What the task asks » Copy out all of the data below with no alterations.
==========
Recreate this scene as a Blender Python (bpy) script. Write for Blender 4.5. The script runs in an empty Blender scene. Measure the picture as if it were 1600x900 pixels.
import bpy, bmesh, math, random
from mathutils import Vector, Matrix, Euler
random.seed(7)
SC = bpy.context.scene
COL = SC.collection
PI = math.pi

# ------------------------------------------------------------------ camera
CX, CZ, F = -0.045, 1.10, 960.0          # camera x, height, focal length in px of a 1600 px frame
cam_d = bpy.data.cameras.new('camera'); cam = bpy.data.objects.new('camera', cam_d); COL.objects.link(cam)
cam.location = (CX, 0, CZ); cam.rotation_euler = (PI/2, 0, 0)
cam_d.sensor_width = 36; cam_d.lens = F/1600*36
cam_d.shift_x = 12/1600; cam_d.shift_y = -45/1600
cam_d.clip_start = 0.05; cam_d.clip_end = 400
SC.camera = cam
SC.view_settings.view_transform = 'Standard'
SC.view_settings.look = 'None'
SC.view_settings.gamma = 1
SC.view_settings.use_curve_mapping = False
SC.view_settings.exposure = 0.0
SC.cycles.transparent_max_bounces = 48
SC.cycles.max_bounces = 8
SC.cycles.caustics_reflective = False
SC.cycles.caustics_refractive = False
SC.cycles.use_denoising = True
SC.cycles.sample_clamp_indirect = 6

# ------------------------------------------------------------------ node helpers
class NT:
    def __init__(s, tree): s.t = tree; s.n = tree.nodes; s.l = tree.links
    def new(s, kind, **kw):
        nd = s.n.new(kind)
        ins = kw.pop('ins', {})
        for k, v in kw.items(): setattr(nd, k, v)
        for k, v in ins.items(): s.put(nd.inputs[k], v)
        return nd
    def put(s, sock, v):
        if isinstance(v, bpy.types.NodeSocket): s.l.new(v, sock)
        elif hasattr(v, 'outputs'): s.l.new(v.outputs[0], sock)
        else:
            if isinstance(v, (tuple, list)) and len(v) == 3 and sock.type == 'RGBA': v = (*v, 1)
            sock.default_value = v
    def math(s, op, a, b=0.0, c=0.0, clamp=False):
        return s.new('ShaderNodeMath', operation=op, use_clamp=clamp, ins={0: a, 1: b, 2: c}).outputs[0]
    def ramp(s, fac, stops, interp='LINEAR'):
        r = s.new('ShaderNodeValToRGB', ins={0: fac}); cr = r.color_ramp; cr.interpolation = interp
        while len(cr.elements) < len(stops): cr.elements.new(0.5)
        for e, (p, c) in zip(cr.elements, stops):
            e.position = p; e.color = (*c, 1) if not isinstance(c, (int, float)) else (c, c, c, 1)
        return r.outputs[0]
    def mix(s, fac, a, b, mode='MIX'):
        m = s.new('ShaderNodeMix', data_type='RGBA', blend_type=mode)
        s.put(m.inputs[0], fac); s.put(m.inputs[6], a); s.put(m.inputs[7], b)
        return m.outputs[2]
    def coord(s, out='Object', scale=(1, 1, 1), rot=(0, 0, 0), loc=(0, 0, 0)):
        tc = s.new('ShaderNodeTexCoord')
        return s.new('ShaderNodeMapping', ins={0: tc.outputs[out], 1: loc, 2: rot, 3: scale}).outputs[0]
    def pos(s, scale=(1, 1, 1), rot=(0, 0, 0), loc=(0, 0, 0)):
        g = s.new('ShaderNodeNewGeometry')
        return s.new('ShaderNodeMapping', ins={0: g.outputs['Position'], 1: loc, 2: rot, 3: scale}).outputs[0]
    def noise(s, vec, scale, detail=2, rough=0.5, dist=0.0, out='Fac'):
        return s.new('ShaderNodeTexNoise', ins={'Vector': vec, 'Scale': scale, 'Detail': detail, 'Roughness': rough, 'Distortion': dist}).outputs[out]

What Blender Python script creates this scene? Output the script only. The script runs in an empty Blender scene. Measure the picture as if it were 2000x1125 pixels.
==========
Correct answer »
Recreate this scene as a Blender Python (bpy) script. Write for Blender 4.5. The script runs in an empty Blender scene. Measure the picture as if it were 1600x900 pixels.
import bpy, bmesh, math, random
from mathutils import Vector, Matrix, Euler
random.seed(7)
SC = bpy.context.scene
COL = SC.collection
PI = math.pi

# ------------------------------------------------------------------ camera
CX, CZ, F = -0.045, 1.10, 960.0          # camera x, height, focal length in px of a 1600 px frame
cam_d = bpy.data.cameras.new('camera'); cam = bpy.data.objects.new('camera', cam_d); COL.objects.link(cam)
cam.location = (CX, 0, CZ); cam.rotation_euler = (PI/2, 0, 0)
cam_d.sensor_width = 36; cam_d.lens = F/1600*36
cam_d.shift_x = 12/1600; cam_d.shift_y = -45/1600
cam_d.clip_start = 0.05; cam_d.clip_end = 400
SC.camera = cam
SC.view_settings.view_transform = 'Standard'
SC.view_settings.look = 'None'
SC.view_settings.gamma = 1
SC.view_settings.use_curve_mapping = False
SC.view_settings.exposure = 0.0
SC.cycles.transparent_max_bounces = 48
SC.cycles.max_bounces = 8
SC.cycles.caustics_reflective = False
SC.cycles.caustics_refractive = False
SC.cycles.use_denoising = True
SC.cycles.sample_clamp_indirect = 6

# ------------------------------------------------------------------ node helpers
class NT:
    def __init__(s, tree): s.t = tree; s.n = tree.nodes; s.l = tree.links
    def new(s, kind, **kw):
        nd = s.n.new(kind)
        ins = kw.pop('ins', {})
        for k, v in kw.items(): setattr(nd, k, v)
        for k, v in ins.items(): s.put(nd.inputs[k], v)
        return nd
    def put(s, sock, v):
        if isinstance(v, bpy.types.NodeSocket): s.l.new(v, sock)
        elif hasattr(v, 'outputs'): s.l.new(v.outputs[0], sock)
        else:
            if isinstance(v, (tuple, list)) and len(v) == 3 and sock.type == 'RGBA': v = (*v, 1)
            sock.default_value = v
    def math(s, op, a, b=0.0, c=0.0, clamp=False):
        return s.new('ShaderNodeMath', operation=op, use_clamp=clamp, ins={0: a, 1: b, 2: c}).outputs[0]
    def ramp(s, fac, stops, interp='LINEAR'):
        r = s.new('ShaderNodeValToRGB', ins={0: fac}); cr = r.color_ramp; cr.interpolation = interp
        while len(cr.elements) < len(stops): cr.elements.new(0.5)
        for e, (p, c) in zip(cr.elements, stops):
            e.position = p; e.color = (*c, 1) if not isinstance(c, (int, float)) else (c, c, c, 1)
        return r.outputs[0]
    def mix(s, fac, a, b, mode='MIX'):
        m = s.new('ShaderNodeMix', data_type='RGBA', blend_type=mode)
        s.put(m.inputs[0], fac); s.put(m.inputs[6], a); s.put(m.inputs[7], b)
        return m.outputs[2]
    def coord(s, out='Object', scale=(1, 1, 1), rot=(0, 0, 0), loc=(0, 0, 0)):
        tc = s.new('ShaderNodeTexCoord')
        return s.new('ShaderNodeMapping', ins={0: tc.outputs[out], 1: loc, 2: rot, 3: scale}).outputs[0]
    def pos(s, scale=(1, 1, 1), rot=(0, 0, 0), loc=(0, 0, 0)):
        g = s.new('ShaderNodeNewGeometry')
        return s.new('ShaderNodeMapping', ins={0: g.outputs['Position'], 1: loc, 2: rot, 3: scale}).outputs[0]
    def noise(s, vec, scale, detail=2, rough=0.5, dist=0.0, out='Fac'):
        return s.new('ShaderNodeTexNoise', ins={'Vector': vec, 'Scale': scale, 'Detail': detail, 'Roughness': rough, 'Distortion': dist}).outputs[out]

What Blender Python script creates this scene? Output the script only. The script runs in an empty Blender scene. Measure the picture as if it were 2000x1125 pixels.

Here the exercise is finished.